The request: Below is a listing. Gather each line of it that contains "scene".

-- START OF Records provided --

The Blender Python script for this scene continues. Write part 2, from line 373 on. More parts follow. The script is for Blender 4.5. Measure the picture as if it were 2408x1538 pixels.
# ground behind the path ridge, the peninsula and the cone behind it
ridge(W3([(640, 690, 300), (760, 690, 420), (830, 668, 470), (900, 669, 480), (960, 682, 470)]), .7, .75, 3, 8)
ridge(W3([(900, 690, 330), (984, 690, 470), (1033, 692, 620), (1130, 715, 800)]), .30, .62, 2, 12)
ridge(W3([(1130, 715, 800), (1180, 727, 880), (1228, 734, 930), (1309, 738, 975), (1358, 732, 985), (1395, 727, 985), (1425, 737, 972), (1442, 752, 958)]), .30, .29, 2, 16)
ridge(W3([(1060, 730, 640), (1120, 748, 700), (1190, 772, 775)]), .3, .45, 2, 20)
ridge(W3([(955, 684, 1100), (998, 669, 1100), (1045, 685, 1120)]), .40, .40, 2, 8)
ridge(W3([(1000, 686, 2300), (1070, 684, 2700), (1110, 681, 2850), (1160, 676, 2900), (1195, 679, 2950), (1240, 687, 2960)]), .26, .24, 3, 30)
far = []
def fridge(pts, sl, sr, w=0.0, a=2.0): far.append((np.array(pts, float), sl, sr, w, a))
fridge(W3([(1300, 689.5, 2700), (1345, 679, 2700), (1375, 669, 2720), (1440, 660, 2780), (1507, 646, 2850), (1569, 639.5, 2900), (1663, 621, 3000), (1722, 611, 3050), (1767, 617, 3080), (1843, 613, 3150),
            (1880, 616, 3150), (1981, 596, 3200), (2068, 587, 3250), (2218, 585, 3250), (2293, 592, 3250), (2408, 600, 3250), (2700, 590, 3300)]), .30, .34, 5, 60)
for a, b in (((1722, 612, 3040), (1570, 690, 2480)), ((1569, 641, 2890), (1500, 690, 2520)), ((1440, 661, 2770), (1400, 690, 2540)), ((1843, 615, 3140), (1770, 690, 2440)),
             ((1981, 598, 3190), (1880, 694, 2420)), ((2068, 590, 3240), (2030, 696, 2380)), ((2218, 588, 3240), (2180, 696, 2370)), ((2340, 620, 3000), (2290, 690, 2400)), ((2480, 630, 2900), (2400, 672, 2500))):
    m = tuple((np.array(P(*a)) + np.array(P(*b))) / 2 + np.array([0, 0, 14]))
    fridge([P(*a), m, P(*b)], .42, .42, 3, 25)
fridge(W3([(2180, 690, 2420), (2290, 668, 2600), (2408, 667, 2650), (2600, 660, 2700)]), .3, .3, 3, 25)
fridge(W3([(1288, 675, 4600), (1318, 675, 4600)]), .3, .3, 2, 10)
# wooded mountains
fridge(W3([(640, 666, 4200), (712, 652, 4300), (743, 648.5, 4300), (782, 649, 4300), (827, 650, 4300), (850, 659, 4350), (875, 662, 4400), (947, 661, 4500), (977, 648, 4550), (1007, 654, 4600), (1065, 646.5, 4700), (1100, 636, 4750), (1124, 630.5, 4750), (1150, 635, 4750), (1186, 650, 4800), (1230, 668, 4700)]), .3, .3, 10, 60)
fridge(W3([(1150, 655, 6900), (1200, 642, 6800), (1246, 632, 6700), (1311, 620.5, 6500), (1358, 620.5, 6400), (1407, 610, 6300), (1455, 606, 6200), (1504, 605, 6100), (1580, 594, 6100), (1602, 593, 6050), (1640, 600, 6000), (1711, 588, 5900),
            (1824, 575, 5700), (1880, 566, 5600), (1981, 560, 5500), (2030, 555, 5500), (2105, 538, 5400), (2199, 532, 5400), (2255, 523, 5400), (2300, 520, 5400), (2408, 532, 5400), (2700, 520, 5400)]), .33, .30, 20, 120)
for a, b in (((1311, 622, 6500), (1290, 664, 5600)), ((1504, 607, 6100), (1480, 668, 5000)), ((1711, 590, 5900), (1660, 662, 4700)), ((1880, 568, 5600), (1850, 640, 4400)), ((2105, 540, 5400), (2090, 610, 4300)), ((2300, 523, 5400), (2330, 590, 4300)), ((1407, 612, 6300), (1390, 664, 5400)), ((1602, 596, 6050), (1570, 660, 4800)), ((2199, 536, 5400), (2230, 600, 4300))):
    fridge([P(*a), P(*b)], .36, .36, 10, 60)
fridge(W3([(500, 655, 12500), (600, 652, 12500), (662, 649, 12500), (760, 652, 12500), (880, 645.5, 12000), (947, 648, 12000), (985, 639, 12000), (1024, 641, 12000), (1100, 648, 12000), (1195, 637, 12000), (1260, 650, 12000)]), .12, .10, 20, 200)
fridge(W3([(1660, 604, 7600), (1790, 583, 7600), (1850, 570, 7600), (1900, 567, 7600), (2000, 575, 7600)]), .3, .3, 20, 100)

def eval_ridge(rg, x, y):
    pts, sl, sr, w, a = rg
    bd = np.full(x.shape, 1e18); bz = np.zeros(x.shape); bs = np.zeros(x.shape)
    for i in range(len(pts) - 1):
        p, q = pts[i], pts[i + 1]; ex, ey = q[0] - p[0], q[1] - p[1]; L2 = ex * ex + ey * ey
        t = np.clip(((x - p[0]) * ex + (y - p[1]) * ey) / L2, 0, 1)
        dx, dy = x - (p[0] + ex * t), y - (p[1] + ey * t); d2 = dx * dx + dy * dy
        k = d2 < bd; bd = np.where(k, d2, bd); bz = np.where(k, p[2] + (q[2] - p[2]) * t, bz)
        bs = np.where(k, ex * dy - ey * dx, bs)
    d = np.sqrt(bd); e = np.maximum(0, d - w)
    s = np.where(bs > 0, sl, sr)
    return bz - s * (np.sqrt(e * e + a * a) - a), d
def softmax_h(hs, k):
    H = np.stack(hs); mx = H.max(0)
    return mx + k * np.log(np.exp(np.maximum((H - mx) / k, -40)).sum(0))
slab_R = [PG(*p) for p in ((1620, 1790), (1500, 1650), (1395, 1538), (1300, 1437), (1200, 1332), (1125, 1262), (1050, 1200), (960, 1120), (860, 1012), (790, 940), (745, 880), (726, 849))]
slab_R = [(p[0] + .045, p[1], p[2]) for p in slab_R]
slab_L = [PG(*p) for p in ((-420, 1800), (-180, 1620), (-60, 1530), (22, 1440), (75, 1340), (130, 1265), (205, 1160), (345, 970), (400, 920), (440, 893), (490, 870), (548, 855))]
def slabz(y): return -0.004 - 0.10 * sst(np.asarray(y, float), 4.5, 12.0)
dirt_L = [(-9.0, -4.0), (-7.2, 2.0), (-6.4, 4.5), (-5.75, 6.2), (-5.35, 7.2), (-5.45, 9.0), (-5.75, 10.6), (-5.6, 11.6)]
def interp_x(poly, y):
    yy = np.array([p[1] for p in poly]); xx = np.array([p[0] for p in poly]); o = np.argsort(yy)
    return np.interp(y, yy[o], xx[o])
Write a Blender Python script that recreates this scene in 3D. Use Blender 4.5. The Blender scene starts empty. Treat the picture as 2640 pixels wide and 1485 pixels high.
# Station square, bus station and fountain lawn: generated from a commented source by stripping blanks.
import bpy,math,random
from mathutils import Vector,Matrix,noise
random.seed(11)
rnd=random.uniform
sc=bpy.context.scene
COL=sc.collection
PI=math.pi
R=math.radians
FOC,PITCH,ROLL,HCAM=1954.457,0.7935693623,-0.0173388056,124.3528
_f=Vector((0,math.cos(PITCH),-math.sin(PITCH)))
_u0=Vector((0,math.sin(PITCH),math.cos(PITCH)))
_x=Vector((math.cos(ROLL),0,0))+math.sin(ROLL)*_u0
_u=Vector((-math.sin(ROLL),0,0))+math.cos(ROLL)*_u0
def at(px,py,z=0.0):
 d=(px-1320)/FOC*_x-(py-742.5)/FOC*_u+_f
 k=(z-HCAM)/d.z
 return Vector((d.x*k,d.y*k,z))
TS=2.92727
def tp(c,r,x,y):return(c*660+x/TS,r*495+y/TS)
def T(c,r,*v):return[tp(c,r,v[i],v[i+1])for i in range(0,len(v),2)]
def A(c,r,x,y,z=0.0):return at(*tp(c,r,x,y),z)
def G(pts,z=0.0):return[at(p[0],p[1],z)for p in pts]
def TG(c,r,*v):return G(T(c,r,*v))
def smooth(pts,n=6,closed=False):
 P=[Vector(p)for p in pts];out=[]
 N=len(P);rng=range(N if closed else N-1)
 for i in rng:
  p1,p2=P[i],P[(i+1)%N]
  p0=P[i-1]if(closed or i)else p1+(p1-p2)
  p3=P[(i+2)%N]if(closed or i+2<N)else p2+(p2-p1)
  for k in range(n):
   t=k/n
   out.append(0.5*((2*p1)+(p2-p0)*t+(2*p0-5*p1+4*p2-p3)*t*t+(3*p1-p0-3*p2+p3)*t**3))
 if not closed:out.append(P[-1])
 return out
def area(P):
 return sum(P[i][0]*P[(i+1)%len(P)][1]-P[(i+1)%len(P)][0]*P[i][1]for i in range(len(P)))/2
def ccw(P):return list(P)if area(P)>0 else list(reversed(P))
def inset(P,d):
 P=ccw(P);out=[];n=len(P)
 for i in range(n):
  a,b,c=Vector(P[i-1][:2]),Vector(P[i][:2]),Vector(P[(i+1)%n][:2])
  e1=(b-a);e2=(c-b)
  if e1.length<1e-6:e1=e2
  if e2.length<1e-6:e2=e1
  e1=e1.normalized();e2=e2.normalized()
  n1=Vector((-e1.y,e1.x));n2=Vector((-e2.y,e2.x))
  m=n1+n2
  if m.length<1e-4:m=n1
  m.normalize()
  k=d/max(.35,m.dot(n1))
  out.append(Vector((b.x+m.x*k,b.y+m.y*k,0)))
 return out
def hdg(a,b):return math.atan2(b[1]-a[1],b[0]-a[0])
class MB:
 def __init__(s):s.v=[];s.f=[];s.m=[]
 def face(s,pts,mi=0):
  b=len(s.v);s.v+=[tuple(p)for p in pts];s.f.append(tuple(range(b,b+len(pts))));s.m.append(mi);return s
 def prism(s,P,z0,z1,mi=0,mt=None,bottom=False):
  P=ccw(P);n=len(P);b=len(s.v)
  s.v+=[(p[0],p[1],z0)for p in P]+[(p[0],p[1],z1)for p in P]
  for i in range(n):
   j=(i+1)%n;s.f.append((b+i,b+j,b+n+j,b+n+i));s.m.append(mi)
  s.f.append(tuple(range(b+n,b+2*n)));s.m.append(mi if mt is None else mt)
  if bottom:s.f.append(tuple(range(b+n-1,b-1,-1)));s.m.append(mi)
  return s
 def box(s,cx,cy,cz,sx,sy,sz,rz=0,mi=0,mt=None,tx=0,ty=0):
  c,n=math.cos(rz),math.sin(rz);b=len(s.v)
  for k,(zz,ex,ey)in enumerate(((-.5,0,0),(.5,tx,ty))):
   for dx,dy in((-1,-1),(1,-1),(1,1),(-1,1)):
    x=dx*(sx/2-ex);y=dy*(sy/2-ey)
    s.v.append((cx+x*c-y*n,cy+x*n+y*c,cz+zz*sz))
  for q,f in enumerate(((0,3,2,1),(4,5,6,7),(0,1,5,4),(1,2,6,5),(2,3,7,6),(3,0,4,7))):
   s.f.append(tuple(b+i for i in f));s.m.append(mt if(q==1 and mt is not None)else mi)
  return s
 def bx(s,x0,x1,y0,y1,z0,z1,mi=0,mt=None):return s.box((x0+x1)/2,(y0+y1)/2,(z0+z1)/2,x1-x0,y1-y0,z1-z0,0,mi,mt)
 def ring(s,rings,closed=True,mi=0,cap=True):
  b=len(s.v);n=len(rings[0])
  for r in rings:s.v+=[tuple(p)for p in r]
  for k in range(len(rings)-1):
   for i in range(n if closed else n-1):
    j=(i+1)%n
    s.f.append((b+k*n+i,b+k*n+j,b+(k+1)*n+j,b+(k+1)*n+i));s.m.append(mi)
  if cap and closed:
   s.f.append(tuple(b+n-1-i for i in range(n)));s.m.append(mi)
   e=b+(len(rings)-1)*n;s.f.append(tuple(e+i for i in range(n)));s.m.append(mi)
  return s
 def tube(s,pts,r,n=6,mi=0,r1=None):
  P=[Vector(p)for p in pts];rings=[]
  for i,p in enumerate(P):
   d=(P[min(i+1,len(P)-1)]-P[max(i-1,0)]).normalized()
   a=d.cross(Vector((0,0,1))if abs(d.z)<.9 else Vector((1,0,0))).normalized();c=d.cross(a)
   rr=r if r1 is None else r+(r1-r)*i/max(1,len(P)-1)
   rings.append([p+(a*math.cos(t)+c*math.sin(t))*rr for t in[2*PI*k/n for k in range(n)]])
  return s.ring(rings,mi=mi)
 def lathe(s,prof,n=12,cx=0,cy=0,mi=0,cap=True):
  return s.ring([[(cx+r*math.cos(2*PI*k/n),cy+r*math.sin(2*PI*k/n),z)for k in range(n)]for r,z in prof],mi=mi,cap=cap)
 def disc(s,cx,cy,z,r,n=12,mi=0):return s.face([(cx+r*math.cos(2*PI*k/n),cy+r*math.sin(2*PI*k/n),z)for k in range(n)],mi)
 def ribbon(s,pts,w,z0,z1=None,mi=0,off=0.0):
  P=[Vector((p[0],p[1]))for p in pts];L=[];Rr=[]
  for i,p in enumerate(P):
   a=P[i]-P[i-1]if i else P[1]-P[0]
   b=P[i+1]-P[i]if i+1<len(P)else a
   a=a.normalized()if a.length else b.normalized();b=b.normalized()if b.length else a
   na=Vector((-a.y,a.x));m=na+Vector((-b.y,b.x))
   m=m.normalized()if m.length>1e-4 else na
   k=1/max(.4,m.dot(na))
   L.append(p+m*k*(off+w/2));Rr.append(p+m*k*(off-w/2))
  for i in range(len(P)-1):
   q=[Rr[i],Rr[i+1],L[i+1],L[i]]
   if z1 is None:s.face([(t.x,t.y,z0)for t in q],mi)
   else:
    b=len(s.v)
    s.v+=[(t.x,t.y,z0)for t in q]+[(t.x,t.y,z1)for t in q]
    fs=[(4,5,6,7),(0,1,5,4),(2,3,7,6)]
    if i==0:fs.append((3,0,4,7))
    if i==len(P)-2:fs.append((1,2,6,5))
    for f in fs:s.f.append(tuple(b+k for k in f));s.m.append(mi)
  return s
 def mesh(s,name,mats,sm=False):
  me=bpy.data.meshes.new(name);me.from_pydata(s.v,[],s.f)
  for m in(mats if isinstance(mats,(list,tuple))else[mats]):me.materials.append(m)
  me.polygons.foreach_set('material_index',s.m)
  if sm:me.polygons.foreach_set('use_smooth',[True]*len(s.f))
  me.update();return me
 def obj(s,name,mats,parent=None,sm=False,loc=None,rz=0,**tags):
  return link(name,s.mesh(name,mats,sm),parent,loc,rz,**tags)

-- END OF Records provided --

The completed task:
The Blender Python script for this scene continues. Write part 2, from line 373 on. More parts follow. The script is for Blender 4.5. Measure the picture as if it were 2408x1538 pixels.
Write a Blender Python script that recreates this scene in 3D. Use Blender 4.5. The Blender scene starts empty. Treat the picture as 2640 pixels wide and 1485 pixels high.
sc=bpy.context.scene